Task brief: Take the data below and copy exactly the lines starting at the one with "Continue the Blender" and finishing at the one with "m.tube([(-.132, 0, .045), (-.178, 0, .045)], .005, M_CHROME);", both included.

###

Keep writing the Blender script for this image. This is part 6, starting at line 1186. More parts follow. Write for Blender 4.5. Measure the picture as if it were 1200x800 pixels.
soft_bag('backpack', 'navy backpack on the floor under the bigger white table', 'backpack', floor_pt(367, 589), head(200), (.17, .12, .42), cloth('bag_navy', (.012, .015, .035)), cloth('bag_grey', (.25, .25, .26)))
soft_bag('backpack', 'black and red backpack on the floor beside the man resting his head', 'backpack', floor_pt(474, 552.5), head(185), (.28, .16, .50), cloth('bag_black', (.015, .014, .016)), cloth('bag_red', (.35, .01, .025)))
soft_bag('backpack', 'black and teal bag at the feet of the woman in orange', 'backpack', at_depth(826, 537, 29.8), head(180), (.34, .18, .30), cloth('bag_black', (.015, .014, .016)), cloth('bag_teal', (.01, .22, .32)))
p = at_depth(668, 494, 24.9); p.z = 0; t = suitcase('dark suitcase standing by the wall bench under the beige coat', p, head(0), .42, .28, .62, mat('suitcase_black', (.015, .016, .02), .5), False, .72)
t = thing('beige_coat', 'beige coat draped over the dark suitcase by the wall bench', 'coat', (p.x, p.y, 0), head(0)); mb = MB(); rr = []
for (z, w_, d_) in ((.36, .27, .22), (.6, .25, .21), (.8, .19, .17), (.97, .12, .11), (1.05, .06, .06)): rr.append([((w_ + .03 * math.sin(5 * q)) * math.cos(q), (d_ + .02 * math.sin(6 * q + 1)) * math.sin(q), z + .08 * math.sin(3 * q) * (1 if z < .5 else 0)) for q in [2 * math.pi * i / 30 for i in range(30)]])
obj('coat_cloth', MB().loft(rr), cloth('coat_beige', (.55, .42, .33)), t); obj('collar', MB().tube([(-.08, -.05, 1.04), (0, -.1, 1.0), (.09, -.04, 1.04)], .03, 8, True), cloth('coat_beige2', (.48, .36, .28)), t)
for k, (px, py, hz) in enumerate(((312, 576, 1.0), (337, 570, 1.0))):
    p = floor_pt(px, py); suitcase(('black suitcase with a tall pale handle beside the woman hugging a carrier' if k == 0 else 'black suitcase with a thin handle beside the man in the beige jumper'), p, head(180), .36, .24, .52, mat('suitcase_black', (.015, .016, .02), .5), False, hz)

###

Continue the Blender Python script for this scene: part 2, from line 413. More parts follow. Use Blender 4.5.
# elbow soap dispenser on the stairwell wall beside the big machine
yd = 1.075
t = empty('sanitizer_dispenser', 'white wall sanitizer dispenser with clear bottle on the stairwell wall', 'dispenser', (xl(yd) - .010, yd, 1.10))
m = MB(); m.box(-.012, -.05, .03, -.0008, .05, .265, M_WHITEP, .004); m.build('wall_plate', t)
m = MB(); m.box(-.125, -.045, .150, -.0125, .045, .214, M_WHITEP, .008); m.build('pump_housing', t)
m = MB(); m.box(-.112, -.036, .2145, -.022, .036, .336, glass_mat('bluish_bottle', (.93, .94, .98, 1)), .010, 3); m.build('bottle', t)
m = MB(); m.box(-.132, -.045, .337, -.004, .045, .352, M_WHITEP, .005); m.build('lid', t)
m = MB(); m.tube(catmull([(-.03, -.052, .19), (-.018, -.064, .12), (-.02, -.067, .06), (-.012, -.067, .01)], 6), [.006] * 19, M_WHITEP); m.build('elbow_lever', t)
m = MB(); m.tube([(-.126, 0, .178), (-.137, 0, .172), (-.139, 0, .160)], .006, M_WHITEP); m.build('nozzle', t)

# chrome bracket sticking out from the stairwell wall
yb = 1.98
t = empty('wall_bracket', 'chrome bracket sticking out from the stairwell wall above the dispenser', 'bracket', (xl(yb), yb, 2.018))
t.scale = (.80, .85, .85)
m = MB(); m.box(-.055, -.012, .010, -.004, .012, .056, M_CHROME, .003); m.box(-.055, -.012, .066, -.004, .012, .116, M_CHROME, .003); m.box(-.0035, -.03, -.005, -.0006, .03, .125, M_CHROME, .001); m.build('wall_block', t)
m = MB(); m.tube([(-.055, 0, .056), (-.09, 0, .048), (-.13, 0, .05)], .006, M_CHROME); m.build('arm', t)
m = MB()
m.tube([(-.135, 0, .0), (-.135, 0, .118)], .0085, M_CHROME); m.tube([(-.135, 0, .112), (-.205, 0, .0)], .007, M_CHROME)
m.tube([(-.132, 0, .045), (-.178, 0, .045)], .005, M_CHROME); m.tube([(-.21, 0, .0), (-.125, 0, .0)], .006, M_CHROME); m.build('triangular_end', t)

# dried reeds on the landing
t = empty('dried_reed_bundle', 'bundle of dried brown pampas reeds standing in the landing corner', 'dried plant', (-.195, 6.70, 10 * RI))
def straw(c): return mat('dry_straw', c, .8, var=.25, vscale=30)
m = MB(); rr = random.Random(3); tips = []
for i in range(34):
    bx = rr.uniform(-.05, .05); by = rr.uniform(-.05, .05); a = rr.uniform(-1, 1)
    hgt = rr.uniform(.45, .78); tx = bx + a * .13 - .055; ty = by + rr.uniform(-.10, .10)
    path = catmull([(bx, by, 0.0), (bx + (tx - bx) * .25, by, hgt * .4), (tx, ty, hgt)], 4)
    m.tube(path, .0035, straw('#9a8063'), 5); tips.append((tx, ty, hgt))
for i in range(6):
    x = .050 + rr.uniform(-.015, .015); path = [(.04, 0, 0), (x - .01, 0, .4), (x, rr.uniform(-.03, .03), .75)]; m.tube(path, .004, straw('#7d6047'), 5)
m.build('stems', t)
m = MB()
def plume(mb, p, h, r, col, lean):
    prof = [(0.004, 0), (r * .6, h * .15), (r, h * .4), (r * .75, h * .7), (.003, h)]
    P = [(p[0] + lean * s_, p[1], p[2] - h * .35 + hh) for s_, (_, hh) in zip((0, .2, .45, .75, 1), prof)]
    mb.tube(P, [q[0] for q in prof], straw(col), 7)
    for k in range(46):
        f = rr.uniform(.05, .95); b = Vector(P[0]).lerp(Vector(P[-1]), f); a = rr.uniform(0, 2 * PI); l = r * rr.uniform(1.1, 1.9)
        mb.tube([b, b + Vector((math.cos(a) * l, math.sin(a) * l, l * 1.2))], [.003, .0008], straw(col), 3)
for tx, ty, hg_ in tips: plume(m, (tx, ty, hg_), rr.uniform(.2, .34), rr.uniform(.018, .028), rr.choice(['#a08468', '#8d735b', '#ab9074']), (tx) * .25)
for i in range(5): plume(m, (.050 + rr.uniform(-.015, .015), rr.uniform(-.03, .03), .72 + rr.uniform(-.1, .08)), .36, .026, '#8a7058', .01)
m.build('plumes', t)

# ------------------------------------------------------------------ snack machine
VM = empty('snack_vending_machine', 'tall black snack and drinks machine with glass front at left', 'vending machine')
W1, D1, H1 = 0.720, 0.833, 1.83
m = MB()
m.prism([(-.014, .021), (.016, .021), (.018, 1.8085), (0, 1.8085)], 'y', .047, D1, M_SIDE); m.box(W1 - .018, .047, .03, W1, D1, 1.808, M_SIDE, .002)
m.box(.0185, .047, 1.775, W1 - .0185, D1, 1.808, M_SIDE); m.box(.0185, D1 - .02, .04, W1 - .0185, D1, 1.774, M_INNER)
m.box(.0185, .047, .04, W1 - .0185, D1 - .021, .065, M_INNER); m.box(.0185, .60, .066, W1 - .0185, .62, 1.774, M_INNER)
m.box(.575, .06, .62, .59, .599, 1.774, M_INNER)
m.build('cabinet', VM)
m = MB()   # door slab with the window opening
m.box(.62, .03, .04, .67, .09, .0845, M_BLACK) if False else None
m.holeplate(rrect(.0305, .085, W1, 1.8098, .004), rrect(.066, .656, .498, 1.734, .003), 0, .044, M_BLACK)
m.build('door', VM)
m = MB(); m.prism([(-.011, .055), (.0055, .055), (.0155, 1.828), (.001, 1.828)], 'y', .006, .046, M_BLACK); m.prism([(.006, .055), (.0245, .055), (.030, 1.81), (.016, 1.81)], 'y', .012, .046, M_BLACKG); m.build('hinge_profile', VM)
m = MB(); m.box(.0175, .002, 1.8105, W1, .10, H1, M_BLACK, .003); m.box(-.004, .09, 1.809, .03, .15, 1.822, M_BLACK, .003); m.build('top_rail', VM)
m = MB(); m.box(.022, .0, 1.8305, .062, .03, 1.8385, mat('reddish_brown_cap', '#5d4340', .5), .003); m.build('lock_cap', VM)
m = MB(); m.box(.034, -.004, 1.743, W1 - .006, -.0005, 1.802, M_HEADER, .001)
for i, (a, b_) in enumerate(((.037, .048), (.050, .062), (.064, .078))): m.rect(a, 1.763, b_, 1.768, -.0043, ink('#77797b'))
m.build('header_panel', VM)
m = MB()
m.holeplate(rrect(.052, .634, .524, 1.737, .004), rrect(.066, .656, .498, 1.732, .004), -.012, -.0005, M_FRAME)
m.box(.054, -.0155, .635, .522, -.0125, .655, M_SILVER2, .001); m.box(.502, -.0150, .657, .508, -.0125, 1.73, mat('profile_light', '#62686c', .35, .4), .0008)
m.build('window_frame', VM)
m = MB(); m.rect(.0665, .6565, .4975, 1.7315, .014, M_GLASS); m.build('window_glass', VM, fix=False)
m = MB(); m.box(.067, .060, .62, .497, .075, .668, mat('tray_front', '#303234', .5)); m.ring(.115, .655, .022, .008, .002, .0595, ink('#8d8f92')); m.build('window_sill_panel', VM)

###

Solution to this exercise:
Continue the Blender Python script for this scene: part 2, from line 413. More parts follow. Use Blender 4.5.
# elbow soap dispenser on the stairwell wall beside the big machine
yd = 1.075
t = empty('sanitizer_dispenser', 'white wall sanitizer dispenser with clear bottle on the stairwell wall', 'dispenser', (xl(yd) - .010, yd, 1.10))
m = MB(); m.box(-.012, -.05, .03, -.0008, .05, .265, M_WHITEP, .004); m.build('wall_plate', t)
m = MB(); m.box(-.125, -.045, .150, -.0125, .045, .214, M_WHITEP, .008); m.build('pump_housing', t)
m = MB(); m.box(-.112, -.036, .2145, -.022, .036, .336, glass_mat('bluish_bottle', (.93, .94, .98, 1)), .010, 3); m.build('bottle', t)
m = MB(); m.box(-.132, -.045, .337, -.004, .045, .352, M_WHITEP, .005); m.build('lid', t)
m = MB(); m.tube(catmull([(-.03, -.052, .19), (-.018, -.064, .12), (-.02, -.067, .06), (-.012, -.067, .01)], 6), [.006] * 19, M_WHITEP); m.build('elbow_lever', t)
m = MB(); m.tube([(-.126, 0, .178), (-.137, 0, .172), (-.139, 0, .160)], .006, M_WHITEP); m.build('nozzle', t)

# chrome bracket sticking out from the stairwell wall
yb = 1.98
t = empty('wall_bracket', 'chrome bracket sticking out from the stairwell wall above the dispenser', 'bracket', (xl(yb), yb, 2.018))
t.scale = (.80, .85, .85)
m = MB(); m.box(-.055, -.012, .010, -.004, .012, .056, M_CHROME, .003); m.box(-.055, -.012, .066, -.004, .012, .116, M_CHROME, .003); m.box(-.0035, -.03, -.005, -.0006, .03, .125, M_CHROME, .001); m.build('wall_block', t)
m = MB(); m.tube([(-.055, 0, .056), (-.09, 0, .048), (-.13, 0, .05)], .006, M_CHROME); m.build('arm', t)
m = MB()
m.tube([(-.135, 0, .0), (-.135, 0, .118)], .0085, M_CHROME); m.tube([(-.135, 0, .112), (-.205, 0, .0)], .007, M_CHROME)
m.tube([(-.132, 0, .045), (-.178, 0, .045)], .005, M_CHROME); m.tube([(-.21, 0, .0), (-.125, 0, .0)], .006, M_CHROME); m.build('triangular_end', t)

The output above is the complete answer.